Exercise requirements: Only the lines between the line holding "Generate a Blender" and the line holding "COL = SC.collection", both of those included, should be copied exactly; drop the pictures.

Data records:
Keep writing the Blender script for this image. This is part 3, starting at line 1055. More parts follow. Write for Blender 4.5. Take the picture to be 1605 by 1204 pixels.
--
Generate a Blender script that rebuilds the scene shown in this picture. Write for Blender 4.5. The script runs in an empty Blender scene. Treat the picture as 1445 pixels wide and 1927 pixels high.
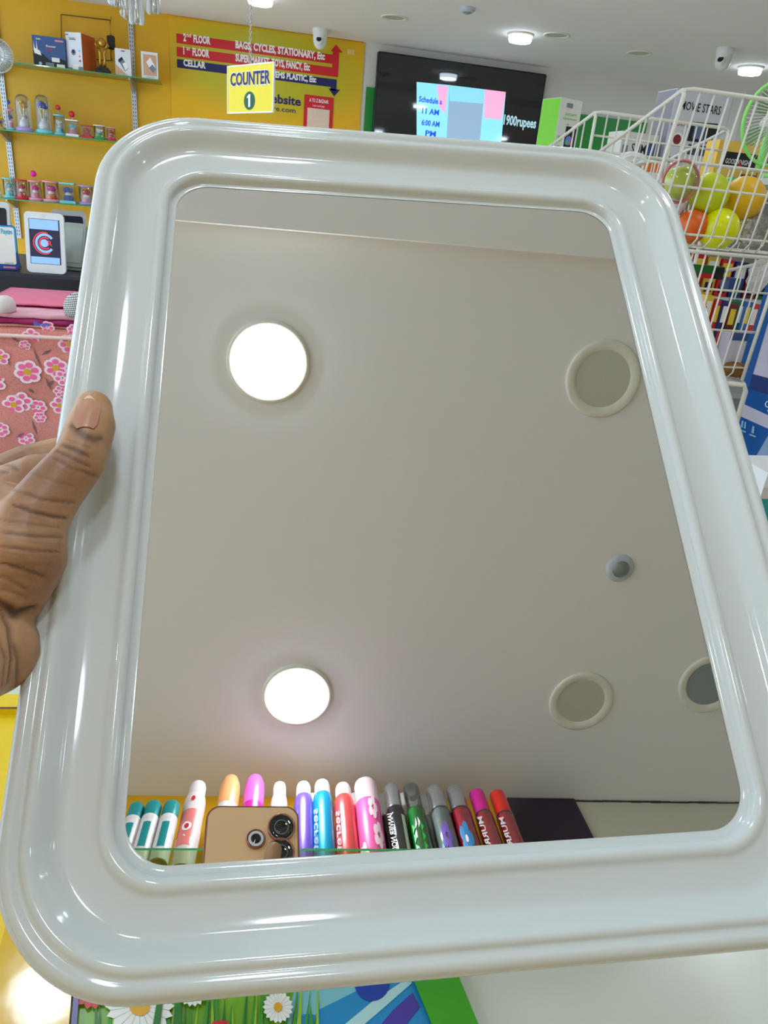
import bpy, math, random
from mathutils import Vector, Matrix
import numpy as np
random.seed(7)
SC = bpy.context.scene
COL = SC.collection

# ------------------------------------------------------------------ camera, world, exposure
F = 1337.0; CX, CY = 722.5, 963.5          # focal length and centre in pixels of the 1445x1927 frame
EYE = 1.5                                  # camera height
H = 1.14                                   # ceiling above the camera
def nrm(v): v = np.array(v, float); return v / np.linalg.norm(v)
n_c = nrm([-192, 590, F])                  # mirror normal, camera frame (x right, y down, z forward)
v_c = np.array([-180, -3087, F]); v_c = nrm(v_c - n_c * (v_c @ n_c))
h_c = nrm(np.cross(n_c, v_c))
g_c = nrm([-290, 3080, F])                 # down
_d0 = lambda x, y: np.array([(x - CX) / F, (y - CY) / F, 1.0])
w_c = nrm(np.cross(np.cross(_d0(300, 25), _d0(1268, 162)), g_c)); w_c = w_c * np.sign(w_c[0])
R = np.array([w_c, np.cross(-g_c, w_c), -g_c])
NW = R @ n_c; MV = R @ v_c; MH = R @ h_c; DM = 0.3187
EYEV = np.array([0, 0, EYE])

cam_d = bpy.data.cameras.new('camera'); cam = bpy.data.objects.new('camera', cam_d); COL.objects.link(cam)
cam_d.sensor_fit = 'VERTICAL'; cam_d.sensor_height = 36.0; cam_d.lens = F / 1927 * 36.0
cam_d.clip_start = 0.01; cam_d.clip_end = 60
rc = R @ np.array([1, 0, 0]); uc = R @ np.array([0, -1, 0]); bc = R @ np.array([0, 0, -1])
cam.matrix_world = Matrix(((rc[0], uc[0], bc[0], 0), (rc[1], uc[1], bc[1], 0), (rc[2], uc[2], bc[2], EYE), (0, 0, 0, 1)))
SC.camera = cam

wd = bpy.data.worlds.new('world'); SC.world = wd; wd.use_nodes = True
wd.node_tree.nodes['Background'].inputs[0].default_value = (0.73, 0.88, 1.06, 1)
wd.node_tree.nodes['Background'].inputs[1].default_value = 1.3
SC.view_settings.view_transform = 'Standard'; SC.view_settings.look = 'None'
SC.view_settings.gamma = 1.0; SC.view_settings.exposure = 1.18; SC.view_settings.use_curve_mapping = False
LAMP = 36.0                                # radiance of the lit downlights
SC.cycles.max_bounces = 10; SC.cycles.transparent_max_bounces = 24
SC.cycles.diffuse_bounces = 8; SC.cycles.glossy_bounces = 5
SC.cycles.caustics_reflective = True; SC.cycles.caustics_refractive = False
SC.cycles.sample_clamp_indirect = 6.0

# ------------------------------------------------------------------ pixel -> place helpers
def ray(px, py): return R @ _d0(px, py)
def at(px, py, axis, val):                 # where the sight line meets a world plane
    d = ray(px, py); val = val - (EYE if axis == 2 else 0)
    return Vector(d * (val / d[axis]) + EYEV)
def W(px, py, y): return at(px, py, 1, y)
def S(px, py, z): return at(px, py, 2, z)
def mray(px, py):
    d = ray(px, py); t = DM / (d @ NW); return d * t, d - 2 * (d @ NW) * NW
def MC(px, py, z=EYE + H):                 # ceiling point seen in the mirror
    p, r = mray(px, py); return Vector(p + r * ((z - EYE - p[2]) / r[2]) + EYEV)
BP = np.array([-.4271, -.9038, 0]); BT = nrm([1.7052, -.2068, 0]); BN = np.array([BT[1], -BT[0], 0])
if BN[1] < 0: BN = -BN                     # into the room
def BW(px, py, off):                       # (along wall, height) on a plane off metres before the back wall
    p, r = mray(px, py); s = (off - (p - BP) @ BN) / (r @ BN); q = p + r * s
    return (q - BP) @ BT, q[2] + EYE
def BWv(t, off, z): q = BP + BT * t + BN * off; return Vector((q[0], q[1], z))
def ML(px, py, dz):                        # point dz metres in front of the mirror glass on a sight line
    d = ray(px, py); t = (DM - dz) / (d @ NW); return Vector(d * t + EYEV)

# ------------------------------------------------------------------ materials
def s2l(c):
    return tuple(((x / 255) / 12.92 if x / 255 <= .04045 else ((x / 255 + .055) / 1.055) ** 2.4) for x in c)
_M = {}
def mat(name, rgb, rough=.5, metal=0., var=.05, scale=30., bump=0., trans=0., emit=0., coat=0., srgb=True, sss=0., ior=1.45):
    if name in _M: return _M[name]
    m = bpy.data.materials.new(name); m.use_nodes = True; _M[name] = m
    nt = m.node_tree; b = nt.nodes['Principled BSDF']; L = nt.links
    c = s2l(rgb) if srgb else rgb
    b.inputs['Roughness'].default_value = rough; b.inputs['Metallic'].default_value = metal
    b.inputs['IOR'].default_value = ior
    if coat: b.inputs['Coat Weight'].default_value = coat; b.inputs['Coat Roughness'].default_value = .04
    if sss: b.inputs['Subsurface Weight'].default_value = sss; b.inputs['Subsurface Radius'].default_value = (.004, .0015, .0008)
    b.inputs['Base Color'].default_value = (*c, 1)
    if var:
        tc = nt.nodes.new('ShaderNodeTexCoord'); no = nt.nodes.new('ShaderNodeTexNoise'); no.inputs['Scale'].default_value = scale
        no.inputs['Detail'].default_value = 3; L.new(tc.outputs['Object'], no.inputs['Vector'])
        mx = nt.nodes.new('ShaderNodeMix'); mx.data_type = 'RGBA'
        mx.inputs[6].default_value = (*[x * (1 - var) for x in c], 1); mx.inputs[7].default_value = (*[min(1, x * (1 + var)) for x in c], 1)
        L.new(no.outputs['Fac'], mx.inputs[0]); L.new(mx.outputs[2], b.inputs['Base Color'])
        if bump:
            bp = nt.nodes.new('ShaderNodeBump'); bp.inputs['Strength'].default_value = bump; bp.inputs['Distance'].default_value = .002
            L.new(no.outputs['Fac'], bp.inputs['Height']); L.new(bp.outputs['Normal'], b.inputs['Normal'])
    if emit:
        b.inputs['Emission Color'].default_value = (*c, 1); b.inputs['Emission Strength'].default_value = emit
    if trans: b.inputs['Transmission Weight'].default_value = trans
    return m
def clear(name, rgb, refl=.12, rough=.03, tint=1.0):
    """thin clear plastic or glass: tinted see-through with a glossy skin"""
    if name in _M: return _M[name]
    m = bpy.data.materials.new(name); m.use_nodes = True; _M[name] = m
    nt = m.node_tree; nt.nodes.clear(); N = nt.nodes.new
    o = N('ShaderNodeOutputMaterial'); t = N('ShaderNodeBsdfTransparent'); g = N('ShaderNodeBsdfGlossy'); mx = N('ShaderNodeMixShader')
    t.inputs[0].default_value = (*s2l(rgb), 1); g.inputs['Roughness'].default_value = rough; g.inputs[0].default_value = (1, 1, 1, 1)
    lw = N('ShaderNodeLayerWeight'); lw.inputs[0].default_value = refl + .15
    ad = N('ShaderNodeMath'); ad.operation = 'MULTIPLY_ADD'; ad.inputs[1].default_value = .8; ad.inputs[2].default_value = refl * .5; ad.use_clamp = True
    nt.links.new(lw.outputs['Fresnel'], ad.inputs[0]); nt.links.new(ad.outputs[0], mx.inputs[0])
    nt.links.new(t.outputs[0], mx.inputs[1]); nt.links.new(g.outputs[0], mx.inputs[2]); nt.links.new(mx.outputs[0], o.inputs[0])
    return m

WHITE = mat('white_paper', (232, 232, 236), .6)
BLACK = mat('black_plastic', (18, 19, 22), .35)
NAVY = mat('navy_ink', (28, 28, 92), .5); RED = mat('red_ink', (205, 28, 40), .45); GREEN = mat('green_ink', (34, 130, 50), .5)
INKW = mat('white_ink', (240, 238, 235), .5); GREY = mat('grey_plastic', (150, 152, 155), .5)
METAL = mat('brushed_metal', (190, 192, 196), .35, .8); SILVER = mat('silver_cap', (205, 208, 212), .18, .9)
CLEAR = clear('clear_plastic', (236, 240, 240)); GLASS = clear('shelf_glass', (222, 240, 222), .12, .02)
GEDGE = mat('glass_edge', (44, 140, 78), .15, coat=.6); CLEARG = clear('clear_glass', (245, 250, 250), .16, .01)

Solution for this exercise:
Generate a Blender script that rebuilds the scene shown in this picture. Write for Blender 4.5. The script runs in an empty Blender scene. Treat the picture as 1445 pixels wide and 1927 pixels high.
import bpy, math, random
from mathutils import Vector, Matrix
import numpy as np
random.seed(7)
SC = bpy.context.scene
COL = SC.collection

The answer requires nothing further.